Un esempio fra i tanti, il pilota Ernst Degner (grande rivale della MV di Carlo Ubiali) che, nel 1961, in occasione del Gran Premio di Svezia (Kristianstadt), seguito dall’intera famiglia scappò in Giappone regalando alla Suzuki le segretissime tecnologie che equipaggiavano le moto da GP a disco rotante della casa di Zschopau.
Dopo soli quattro mesi da questa rocambolesca fuga la Suzuki presentò una nuova bicilindrica due tempi a disco rotante da 125 cc denominata RT 62. Con questo modello la Suzuki ben figurò per tutta la stagione senza riuscire a conquistare il titolo mondiale che fu suo però l’anno successivo come il modello RT64, pilotata da Hugh Anderson.
Le straordinarie intuizioni dell’ingegner Kaaden furono quindi sviluppate per tutti gli anni successivi in Giappone e là raggiunsero il loro apice…… ma così va il mondo e a noi non resta che redigere la doverosa menzione nei nostri appunti, e proseguire il viaggio.
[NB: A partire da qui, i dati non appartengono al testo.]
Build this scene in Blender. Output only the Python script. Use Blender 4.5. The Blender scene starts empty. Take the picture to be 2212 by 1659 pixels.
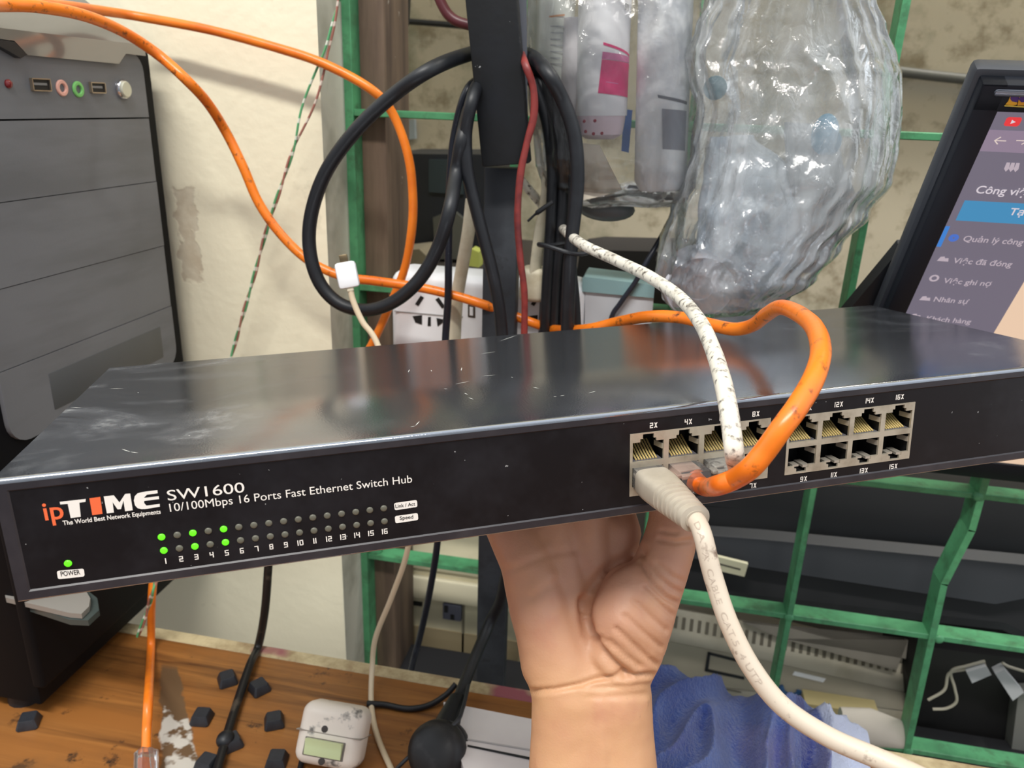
import bpy, bmesh, math, random
from mathutils import Vector, Matrix, noise
random.seed(4)
SC = bpy.context.scene
COL = SC.collection

# ------------------------------------------------------------------ camera, world, lights, exposure
FPX, CX, CY = 1660.0, 1106.0, 829.5
CAMZ = 1.15
AX = Vector((0.981, 0.099, -0.167)).normalized()
M_ = Matrix(((0.98085, 0.09906, -0.16785), (0.19103, -0.32923, 0.92472), (0.03635, -0.93904, -0.34185)))   # world <- camera(x right, y down, z fwd)
_c0 = Vector(M_.col[0]).normalized(); _c2 = Vector(M_.col[2]); _c2 = (_c2 - _c0*_c2.dot(_c0)).normalized(); _c1 = _c2.cross(_c0)
M_ = Matrix((_c0, _c1, _c2)).transposed()
CAM = Vector((0, 0, CAMZ))
cd = bpy.data.cameras.new('camera'); cam = bpy.data.objects.new('camera', cd); COL.objects.link(cam)
cm = Matrix((_c0, -_c1, -_c2)).transposed().to_4x4(); cm.translation = CAM
cam.matrix_world = cm
cd.sensor_fit = 'HORIZONTAL'; cd.sensor_width = 36.0; cd.lens = FPX/2212*36.0
cd.clip_start = 0.01; cd.clip_end = 50
cd.dof.use_dof = True; cd.dof.focus_distance = 0.30; cd.dof.aperture_fstop = 20.0
SC.camera = cam

w = bpy.data.worlds.new('world'); SC.world = w; w.use_nodes = True
bgn = w.node_tree.nodes['Background']; bgn.inputs[0].default_value = (0.82, 0.87, 0.92, 1)
# the rest of the room: pale ceiling overhead, lit walls to the sides, darker low down and behind the photographer
_t = w.node_tree; _tc = _t.nodes.new('ShaderNodeTexCoord'); _sx = _t.nodes.new('ShaderNodeSeparateXYZ'); _t.links.new(_tc.outputs['Generated'], _sx.inputs[0])
def _mr(src, a, b, c, d):
    n = _t.nodes.new('ShaderNodeMapRange'); n.interpolation_type = 'SMOOTHSTEP'
    for i, v in zip((1, 2, 3, 4), (a, b, c, d)): n.inputs[i].default_value = v
    _t.links.new(src, n.inputs[0]); return n.outputs[0]
_m = _t.nodes.new('ShaderNodeMath'); _m.operation = 'MULTIPLY'
_t.links.new(_mr(_sx.outputs[2], -0.5, 0.75, 0.66, 1.9), _m.inputs[0]); _t.links.new(_mr(_sx.outputs[1], -0.95, -0.1, 0.38, 1.0), _m.inputs[1])
_t.links.new(_m.outputs[0], bgn.inputs[1])

def area(name, loc, target, sx, sy, power, col):
    l = bpy.data.lights.new(name, 'AREA'); l.shape = 'RECTANGLE'; l.size = sx; l.size_y = sy; l.energy = power; l.color = col
    o = bpy.data.objects.new(name, l); COL.objects.link(o); o.location = loc
    o.rotation_euler = (Vector(target)-Vector(loc)).to_track_quat('-Z', 'Y').to_euler(); return o
area('ceiling_tube_light', (-0.2, -0.7, 2.8), (-0.1, 0.3, 1.0), 1.3, 0.14, 43.0, (1.0, 0.97, 0.91))
area('back_room_fill', (0.75, 1.0, 2.4), (0.35, 1.0, 0.7), 0.6, 0.1, 15.0, (1.0, 0.96, 0.88))  # added fill to brighten the room beyond the window; no lamp seen there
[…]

Tutta la fase di liquidazione degli impianti fu lunga e complessa; alla fine l’intero apparato produttivo venne smantellato e convertito in altre attività o trasferito in altri luoghi.
Di tutto quanto abbiamo narrato sopra è rimasto in pratica solo il marchio.
Come altri gloriosi marchi del passato, (MV, Gilera o Guzzi, ad esempio), il ciclo iniziale si è definitivamente chiuso e ne è cominciato un altro, altrove e con un diverso management.
A tutt’oggi, che si sappia, la proprietà è malese, gli impianti sono in Germania e la motoristica è giapponese.
Belle, sicuramente belle, ma di quegli uomini e di quelle macchine si è persa ormai quasi ogni memoria.